• Task description
Repeat the material in full. Keep every line exactly as it is.
· · ·
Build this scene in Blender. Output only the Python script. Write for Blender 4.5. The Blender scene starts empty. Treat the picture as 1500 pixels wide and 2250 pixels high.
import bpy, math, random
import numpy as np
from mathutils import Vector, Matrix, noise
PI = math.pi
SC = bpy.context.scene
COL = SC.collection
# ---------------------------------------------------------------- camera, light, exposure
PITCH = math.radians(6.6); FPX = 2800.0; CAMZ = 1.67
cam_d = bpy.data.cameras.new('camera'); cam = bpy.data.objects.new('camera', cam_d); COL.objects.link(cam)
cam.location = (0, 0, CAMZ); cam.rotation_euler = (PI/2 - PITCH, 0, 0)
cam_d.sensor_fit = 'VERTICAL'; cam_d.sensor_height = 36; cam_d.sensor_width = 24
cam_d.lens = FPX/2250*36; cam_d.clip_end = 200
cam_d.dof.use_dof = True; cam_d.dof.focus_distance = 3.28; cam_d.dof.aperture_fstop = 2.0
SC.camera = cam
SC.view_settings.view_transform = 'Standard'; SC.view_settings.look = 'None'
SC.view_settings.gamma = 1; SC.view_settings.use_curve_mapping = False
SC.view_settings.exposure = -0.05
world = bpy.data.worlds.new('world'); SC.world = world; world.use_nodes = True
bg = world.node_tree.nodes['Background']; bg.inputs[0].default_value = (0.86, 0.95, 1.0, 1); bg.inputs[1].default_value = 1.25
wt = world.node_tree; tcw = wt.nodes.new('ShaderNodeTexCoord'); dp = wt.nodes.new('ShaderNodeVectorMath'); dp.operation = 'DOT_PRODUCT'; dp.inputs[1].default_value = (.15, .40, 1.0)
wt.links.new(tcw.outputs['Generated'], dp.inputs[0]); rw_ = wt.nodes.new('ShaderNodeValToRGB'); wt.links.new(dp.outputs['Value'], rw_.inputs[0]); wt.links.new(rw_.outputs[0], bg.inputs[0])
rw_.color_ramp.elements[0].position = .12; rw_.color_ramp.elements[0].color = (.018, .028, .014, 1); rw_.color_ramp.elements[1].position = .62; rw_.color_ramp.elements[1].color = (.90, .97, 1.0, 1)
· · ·
• Response
Build this scene in Blender. Output only the Python script. Write for Blender 4.5. The Blender scene starts empty. Treat the picture as 1500 pixels wide and 2250 pixels high.
import bpy, math, random
import numpy as np
from mathutils import Vector, Matrix, noise
PI = math.pi
SC = bpy.context.scene
COL = SC.collection
# ---------------------------------------------------------------- camera, light, exposure
PITCH = math.radians(6.6); FPX = 2800.0; CAMZ = 1.67
cam_d = bpy.data.cameras.new('camera'); cam = bpy.data.objects.new('camera', cam_d); COL.objects.link(cam)
cam.location = (0, 0, CAMZ); cam.rotation_euler = (PI/2 - PITCH, 0, 0)
cam_d.sensor_fit = 'VERTICAL'; cam_d.sensor_height = 36; cam_d.sensor_width = 24
cam_d.lens = FPX/2250*36; cam_d.clip_end = 200
cam_d.dof.use_dof = True; cam_d.dof.focus_distance = 3.28; cam_d.dof.aperture_fstop = 2.0
SC.camera = cam
SC.view_settings.view_transform = 'Standard'; SC.view_settings.look = 'None'
SC.view_settings.gamma = 1; SC.view_settings.use_curve_mapping = False
SC.view_settings.exposure = -0.05
world = bpy.data.worlds.new('world'); SC.world = world; world.use_nodes = True
bg = world.node_tree.nodes['Background']; bg.inputs[0].default_value = (0.86, 0.95, 1.0, 1); bg.inputs[1].default_value = 1.25
wt = world.node_tree; tcw = wt.nodes.new('ShaderNodeTexCoord'); dp = wt.nodes.new('ShaderNodeVectorMath'); dp.operation = 'DOT_PRODUCT'; dp.inputs[1].default_value = (.15, .40, 1.0)
wt.links.new(tcw.outputs['Generated'], dp.inputs[0]); rw_ = wt.nodes.new('ShaderNodeValToRGB'); wt.links.new(dp.outputs['Value'], rw_.inputs[0]); wt.links.new(rw_.outputs[0], bg.inputs[0])
rw_.color_ramp.elements[0].position = .12; rw_.color_ramp.elements[0].color = (.018, .028, .014, 1); rw_.color_ramp.elements[1].position = .62; rw_.color_ramp.elements[1].color = (.90, .97, 1.0, 1)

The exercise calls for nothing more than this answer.